▶ [WORK TO DO]
Pull out every line below holding the word "Blender".

▶ [EXCERPTED RECORDS]
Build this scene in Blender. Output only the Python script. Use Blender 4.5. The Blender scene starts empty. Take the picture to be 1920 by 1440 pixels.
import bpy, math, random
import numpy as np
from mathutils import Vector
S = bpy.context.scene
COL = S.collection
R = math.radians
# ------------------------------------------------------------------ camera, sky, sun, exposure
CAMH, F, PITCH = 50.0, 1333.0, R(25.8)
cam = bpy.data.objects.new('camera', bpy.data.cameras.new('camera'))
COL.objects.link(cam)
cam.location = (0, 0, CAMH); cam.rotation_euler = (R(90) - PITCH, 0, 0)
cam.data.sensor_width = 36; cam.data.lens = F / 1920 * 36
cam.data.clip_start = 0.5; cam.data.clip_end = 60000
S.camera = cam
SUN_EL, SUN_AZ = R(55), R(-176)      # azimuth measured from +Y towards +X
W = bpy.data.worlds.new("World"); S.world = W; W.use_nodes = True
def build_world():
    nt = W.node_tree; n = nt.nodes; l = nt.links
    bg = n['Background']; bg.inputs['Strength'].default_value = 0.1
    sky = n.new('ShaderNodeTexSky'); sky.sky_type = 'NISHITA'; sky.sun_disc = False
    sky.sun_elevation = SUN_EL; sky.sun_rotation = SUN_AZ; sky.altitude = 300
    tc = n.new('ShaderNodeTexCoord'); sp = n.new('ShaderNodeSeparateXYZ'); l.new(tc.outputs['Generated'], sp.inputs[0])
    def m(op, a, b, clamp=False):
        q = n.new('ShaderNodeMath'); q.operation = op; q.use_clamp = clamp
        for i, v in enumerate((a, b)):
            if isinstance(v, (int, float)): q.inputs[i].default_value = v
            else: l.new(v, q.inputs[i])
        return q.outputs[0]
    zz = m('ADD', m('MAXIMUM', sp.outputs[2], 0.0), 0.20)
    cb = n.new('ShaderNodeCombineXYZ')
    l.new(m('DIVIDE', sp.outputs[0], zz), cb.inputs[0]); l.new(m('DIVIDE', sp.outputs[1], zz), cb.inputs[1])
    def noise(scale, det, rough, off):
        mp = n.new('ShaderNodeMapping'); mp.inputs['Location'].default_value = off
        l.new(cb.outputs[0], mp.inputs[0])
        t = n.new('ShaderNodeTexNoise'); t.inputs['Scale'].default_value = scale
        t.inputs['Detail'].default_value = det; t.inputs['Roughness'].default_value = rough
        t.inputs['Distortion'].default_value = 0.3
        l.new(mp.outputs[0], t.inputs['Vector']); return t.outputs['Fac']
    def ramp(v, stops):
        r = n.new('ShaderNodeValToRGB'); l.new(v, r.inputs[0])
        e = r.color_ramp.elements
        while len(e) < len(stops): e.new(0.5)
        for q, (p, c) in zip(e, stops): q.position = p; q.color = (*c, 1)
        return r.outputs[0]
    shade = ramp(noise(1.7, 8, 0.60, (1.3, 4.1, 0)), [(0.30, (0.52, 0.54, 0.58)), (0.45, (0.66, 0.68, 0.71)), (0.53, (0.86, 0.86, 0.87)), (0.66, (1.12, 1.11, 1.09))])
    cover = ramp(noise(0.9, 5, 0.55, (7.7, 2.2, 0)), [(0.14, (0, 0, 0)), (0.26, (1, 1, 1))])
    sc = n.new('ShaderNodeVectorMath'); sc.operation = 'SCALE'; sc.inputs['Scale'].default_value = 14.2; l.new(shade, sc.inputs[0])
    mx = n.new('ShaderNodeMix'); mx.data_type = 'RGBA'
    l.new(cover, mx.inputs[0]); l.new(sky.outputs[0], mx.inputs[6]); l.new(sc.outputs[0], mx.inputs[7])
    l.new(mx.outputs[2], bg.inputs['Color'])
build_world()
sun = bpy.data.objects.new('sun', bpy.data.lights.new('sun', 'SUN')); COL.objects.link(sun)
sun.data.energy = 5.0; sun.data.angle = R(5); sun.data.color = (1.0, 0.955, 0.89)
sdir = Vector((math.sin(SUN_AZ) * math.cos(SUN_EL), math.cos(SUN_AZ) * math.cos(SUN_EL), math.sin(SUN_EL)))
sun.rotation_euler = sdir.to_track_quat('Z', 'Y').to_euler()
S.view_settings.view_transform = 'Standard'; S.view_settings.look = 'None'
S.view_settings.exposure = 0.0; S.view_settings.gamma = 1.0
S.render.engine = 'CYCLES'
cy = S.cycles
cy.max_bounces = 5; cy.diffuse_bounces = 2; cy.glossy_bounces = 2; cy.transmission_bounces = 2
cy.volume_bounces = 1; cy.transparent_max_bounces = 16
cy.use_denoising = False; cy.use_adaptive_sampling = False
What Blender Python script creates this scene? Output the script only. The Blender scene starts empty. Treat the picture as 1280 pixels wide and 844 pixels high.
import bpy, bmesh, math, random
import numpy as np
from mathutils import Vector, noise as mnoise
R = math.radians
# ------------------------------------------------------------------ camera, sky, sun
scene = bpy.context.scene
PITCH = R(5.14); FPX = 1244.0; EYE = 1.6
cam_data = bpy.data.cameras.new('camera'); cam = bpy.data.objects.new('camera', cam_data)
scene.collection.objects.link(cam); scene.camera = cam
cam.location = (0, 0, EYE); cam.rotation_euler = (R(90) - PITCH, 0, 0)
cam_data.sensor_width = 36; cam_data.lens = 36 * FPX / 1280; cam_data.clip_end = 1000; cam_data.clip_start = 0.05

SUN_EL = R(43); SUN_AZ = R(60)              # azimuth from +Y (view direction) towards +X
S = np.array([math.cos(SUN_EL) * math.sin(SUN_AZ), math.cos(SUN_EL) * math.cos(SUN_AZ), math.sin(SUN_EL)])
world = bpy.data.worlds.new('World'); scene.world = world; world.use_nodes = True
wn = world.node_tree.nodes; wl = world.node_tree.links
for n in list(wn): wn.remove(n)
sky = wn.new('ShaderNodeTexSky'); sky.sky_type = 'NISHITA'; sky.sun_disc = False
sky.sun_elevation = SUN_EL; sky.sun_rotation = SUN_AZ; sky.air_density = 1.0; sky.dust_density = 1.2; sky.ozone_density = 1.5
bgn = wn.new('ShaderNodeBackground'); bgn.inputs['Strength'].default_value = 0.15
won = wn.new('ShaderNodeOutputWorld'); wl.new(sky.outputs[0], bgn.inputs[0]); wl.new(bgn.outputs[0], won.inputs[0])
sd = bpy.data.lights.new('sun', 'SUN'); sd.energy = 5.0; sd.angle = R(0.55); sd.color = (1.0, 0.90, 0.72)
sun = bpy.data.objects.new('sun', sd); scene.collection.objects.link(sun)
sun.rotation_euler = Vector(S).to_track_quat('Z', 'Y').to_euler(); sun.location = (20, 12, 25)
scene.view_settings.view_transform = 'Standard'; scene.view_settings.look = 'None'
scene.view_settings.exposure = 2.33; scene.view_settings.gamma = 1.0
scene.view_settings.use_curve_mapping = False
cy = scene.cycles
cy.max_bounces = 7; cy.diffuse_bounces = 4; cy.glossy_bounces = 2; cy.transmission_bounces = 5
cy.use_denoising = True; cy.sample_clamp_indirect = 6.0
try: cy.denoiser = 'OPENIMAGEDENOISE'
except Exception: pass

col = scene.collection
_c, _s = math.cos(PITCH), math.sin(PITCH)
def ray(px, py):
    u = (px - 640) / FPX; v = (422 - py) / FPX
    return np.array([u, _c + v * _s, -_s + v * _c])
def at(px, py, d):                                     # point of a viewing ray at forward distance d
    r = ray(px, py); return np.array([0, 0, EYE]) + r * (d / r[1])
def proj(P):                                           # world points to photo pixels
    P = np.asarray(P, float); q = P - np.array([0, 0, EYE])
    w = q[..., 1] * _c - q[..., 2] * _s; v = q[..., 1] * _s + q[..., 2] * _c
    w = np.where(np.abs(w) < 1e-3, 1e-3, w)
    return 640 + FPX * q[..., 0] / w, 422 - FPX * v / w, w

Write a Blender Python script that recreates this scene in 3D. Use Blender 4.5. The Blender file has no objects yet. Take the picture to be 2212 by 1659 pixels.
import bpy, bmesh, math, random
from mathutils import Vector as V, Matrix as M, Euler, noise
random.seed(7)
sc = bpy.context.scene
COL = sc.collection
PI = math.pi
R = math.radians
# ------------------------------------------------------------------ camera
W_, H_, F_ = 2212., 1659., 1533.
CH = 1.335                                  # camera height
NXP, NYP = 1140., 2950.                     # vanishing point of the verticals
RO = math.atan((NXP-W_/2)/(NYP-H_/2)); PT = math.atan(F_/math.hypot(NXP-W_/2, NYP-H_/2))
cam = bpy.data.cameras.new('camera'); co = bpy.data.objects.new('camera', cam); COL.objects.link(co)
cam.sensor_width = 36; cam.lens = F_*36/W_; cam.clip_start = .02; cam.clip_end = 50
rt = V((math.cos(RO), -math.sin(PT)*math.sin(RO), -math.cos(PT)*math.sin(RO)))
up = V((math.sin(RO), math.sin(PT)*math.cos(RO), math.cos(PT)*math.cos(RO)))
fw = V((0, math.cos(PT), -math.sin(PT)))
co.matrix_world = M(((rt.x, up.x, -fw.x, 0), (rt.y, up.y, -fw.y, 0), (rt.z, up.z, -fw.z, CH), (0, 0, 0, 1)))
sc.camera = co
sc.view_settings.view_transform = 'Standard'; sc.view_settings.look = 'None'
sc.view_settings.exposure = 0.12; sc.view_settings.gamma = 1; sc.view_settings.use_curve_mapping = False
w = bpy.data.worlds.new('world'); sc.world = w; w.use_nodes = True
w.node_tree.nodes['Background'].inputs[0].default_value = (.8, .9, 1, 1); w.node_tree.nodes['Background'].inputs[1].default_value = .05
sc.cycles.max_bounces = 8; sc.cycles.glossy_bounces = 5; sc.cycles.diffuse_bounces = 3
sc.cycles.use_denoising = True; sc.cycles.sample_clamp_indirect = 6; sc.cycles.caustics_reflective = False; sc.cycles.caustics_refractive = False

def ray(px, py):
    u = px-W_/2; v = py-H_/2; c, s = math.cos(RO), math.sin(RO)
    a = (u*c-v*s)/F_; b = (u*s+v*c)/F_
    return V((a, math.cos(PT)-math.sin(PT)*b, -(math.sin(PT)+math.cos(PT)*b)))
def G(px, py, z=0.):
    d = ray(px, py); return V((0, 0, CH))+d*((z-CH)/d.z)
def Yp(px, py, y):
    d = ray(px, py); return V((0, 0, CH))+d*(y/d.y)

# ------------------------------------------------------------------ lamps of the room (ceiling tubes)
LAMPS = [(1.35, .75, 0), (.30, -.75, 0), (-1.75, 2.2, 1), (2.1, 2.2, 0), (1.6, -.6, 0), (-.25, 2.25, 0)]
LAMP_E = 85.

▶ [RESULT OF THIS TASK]
Build this scene in Blender. Output only the Python script. Use Blender 4.5. The Blender scene starts empty. Take the picture to be 1920 by 1440 pixels.
What Blender Python script creates this scene? Output the script only. The Blender scene starts empty. Treat the picture as 1280 pixels wide and 844 pixels high.
Write a Blender Python script that recreates this scene in 3D. Use Blender 4.5. The Blender file has no objects yet. Take the picture to be 2212 by 1659 pixels.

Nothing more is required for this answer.